▸ **Problem**: Repeat every line below exactly as it reads.

▸ **Provided material**:
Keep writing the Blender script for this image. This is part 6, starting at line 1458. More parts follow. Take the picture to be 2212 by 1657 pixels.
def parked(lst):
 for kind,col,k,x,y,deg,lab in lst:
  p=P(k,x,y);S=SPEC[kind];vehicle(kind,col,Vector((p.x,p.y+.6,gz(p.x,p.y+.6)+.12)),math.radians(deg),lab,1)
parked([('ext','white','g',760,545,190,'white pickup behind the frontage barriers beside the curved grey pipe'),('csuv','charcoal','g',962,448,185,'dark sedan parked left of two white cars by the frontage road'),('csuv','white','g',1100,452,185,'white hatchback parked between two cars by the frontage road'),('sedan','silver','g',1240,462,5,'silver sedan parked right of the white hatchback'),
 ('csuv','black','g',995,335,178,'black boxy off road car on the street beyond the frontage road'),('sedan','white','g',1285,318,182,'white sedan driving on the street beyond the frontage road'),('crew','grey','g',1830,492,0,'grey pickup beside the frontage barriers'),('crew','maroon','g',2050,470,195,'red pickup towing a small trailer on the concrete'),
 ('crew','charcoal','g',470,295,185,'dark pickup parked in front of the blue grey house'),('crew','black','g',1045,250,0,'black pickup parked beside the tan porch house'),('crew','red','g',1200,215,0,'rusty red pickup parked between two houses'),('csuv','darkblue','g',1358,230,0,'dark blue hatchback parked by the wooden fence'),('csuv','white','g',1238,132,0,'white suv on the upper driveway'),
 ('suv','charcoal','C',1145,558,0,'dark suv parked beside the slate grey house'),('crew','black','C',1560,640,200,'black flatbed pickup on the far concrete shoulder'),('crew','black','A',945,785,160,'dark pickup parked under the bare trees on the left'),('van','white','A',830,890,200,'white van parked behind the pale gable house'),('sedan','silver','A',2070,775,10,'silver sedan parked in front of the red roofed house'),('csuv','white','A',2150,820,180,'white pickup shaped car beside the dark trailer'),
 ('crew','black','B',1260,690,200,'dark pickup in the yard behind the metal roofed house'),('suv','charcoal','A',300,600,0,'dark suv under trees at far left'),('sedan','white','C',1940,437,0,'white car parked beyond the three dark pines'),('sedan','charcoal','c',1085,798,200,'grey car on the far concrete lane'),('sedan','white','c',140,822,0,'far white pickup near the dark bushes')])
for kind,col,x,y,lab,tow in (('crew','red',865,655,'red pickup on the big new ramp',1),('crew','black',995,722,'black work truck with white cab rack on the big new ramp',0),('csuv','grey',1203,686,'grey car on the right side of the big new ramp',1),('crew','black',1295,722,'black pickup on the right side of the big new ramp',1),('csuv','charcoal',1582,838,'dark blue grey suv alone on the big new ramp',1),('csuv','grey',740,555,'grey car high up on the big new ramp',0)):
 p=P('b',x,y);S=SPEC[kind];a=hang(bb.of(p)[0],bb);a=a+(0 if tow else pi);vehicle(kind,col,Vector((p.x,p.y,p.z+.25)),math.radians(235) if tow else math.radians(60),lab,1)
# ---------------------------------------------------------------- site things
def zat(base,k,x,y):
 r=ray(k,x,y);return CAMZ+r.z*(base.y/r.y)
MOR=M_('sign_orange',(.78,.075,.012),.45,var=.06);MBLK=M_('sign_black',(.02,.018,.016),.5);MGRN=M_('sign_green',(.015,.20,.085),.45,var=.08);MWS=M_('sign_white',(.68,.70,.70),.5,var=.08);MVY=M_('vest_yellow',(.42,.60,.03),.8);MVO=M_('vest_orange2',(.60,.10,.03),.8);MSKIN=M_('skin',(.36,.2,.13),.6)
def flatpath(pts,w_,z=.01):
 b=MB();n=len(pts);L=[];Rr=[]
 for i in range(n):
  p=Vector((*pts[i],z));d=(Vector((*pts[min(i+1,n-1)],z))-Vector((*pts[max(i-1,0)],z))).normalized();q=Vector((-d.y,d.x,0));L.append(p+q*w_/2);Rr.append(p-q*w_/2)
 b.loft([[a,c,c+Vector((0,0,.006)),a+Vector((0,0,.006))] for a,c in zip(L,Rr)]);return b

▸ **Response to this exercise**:
Keep writing the Blender script for this image. This is part 6, starting at line 1458. More parts follow. Take the picture to be 2212 by 1657 pixels.
def parked(lst):
 for kind,col,k,x,y,deg,lab in lst:
  p=P(k,x,y);S=SPEC[kind];vehicle(kind,col,Vector((p.x,p.y+.6,gz(p.x,p.y+.6)+.12)),math.radians(deg),lab,1)
parked([('ext','white','g',760,545,190,'white pickup behind the frontage barriers beside the curved grey pipe'),('csuv','charcoal','g',962,448,185,'dark sedan parked left of two white cars by the frontage road'),('csuv','white','g',1100,452,185,'white hatchback parked between two cars by the frontage road'),('sedan','silver','g',1240,462,5,'silver sedan parked right of the white hatchback'),
 ('csuv','black','g',995,335,178,'black boxy off road car on the street beyond the frontage road'),('sedan','white','g',1285,318,182,'white sedan driving on the street beyond the frontage road'),('crew','grey','g',1830,492,0,'grey pickup beside the frontage barriers'),('crew','maroon','g',2050,470,195,'red pickup towing a small trailer on the concrete'),
 ('crew','charcoal','g',470,295,185,'dark pickup parked in front of the blue grey house'),('crew','black','g',1045,250,0,'black pickup parked beside the tan porch house'),('crew','red','g',1200,215,0,'rusty red pickup parked between two houses'),('csuv','darkblue','g',1358,230,0,'dark blue hatchback parked by the wooden fence'),('csuv','white','g',1238,132,0,'white suv on the upper driveway'),
 ('suv','charcoal','C',1145,558,0,'dark suv parked beside the slate grey house'),('crew','black','C',1560,640,200,'black flatbed pickup on the far concrete shoulder'),('crew','black','A',945,785,160,'dark pickup parked under the bare trees on the left'),('van','white','A',830,890,200,'white van parked behind the pale gable house'),('sedan','silver','A',2070,775,10,'silver sedan parked in front of the red roofed house'),('csuv','white','A',2150,820,180,'white pickup shaped car beside the dark trailer'),
 ('crew','black','B',1260,690,200,'dark pickup in the yard behind the metal roofed house'),('suv','charcoal','A',300,600,0,'dark suv under trees at far left'),('sedan','white','C',1940,437,0,'white car parked beyond the three dark pines'),('sedan','charcoal','c',1085,798,200,'grey car on the far concrete lane'),('sedan','white','c',140,822,0,'far white pickup near the dark bushes')])
for kind,col,x,y,lab,tow in (('crew','red',865,655,'red pickup on the big new ramp',1),('crew','black',995,722,'black work truck with white cab rack on the big new ramp',0),('csuv','grey',1203,686,'grey car on the right side of the big new ramp',1),('crew','black',1295,722,'black pickup on the right side of the big new ramp',1),('csuv','charcoal',1582,838,'dark blue grey suv alone on the big new ramp',1),('csuv','grey',740,555,'grey car high up on the big new ramp',0)):
 p=P('b',x,y);S=SPEC[kind];a=hang(bb.of(p)[0],bb);a=a+(0 if tow else pi);vehicle(kind,col,Vector((p.x,p.y,p.z+.25)),math.radians(235) if tow else math.radians(60),lab,1)
# ---------------------------------------------------------------- site things
def zat(base,k,x,y):
 r=ray(k,x,y);return CAMZ+r.z*(base.y/r.y)
MOR=M_('sign_orange',(.78,.075,.012),.45,var=.06);MBLK=M_('sign_black',(.02,.018,.016),.5);MGRN=M_('sign_green',(.015,.20,.085),.45,var=.08);MWS=M_('sign_white',(.68,.70,.70),.5,var=.08);MVY=M_('vest_yellow',(.42,.60,.03),.8);MVO=M_('vest_orange2',(.60,.10,.03),.8);MSKIN=M_('skin',(.36,.2,.13),.6)
def flatpath(pts,w_,z=.01):
 b=MB();n=len(pts);L=[];Rr=[]
 for i in range(n):
  p=Vector((*pts[i],z));d=(Vector((*pts[min(i+1,n-1)],z))-Vector((*pts[max(i-1,0)],z))).normalized();q=Vector((-d.y,d.x,0));L.append(p+q*w_/2);Rr.append(p-q*w_/2)
 b.loft([[a,c,c+Vector((0,0,.006)),a+Vector((0,0,.006))] for a,c in zip(L,Rr)]);return b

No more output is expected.